Le réveil politique des Palestiniens va se faire progressivement et se développer contre la présence britannique et le projet sioniste qui prévoit un foyer national juif en Palestine (Déclaration Balfour, 1917). En 1918, le premier comité islamo-chrétien voit le jour pour assurer la sauvegarde des droits des Arabes de Palestine. Le comité souhaite former une opposition au projet sioniste et s’élever contre la déclaration Balfour.
Des manifestations éclatent dans plusieurs ville à Gaza, Haîfa et Jaffa contre les Britanniques. Le mouvement national palestinien se structure. En 1936, une grève éclate sur l’ensemble de la Palestine mandataire. Les protestataires appellent à un arrêt total de l’immigration juive et demande l’établissement d’un gouvernement national. Ces revendications prennent forme à travers l’établissement, en 1936, d’un haut comité arabe dont l’objectif est de représenter politiquement les intérêts des Arabes de Palestine.
A la suite de ce soulèvement, les Britanniques proposent un plan de partage de la Palestine en deux zones distinctes : une pour les juifs et une pour les Arabes. C’est le plan Peel. Les Palestiniens s’y opposent, considérant qu’il ne répond pas aux aspirations d’indépendance des Arabes de Palestine. D’autres propositions de partage seront mises sur la table mais toutes échoueront.

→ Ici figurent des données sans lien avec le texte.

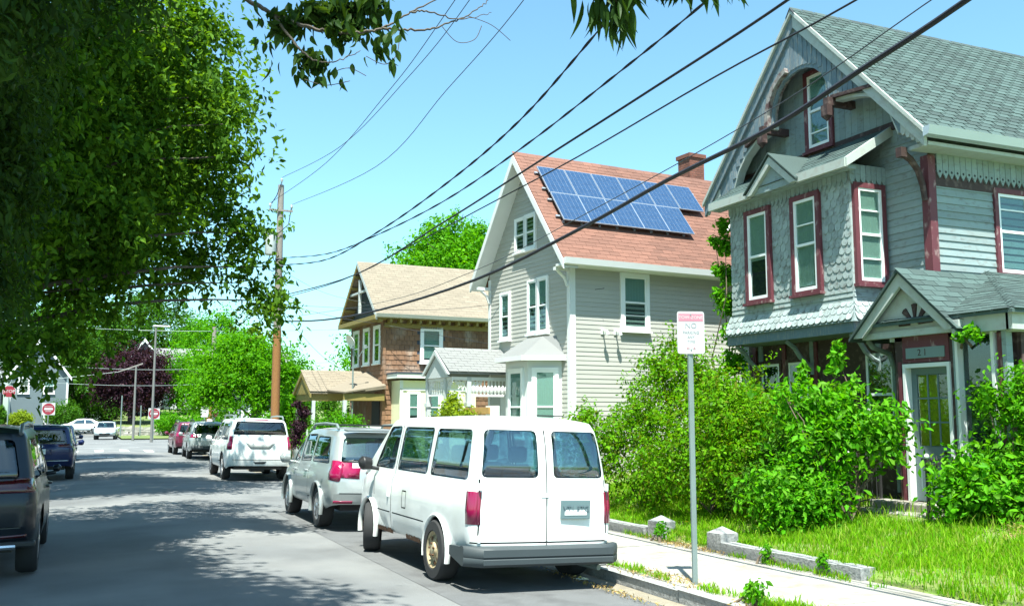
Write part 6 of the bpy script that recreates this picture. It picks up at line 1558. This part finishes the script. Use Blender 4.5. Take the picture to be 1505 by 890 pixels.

Le 29 novembre 1947, le plan de partage de la Palestine est voté aux Nations unies et prévoit la division de la Palestine en six parties : trois pour le futur État juif et trois pour le futur État palestinien. Au lendemain de cette décision internationale, la situation dégénère en Palestine. En effet, pour l’auteur, les résolutions votée par l’ONU n’ont pas été mises en œuvre : « En réalité lors des débats de l’Assemblée Générale, cette question de la mise en oeuvre pratique de la décision n’a guère été évoquée, en dehors de la nomination de la Commission spéciale des Nations unies, qui doit prendre en charge l’administration avant de la remettre à chacun des deux États, commission que les Anglais refusent de voir sur le terrain tant qu’ils y sont. » (p 120). Une semaine après le vote de partage aux Nations unies, des combats d’une grande ampleur éclatent entre les troupes sionistes et la résistance palestinienne. Ces événements entraînent une première vague de départs entre décembre 1947 et mars 1948. Soixante quinze mille personnes, principalement issues de la bourgeoisie palestinienne, fuient le pays.
En mars 1948, la mise en oeuvre du plan Dalet dont l’objectif est de prendre le contrôle des territoires du futur État juif entraîne l’expulsion de plus de 300 000 Palestiniens : c’est la deuxième vague d’exil connu sous le nom de Nakba (la Catastrophe).
Sandrine Mansour situe une troisième vague d’exode entre octobre 1948 et le milieu des années 50. Ce mouvement de population entraîne le départ d’environ 150 000 à 200 000 personnes. Les Palestiniens deviennent « une nation de réfugiés ». (...)
L’auteur conclut en rappelant le dessein de cet ouvrage par une citation de l’intellectuel palestinien Edward Said : « De dire qu’il y avait un peuple palestinien, et que, comme d’autres, il avait son histoire, sa société, et le plus important, un droit à l’autodétermination » (p. 225).

 


Sandrine Mansour-Mérien, L’histoire occultée des Palestiniens, 1947-1953, Paris, Éditions Privat, 2013, 238 pages.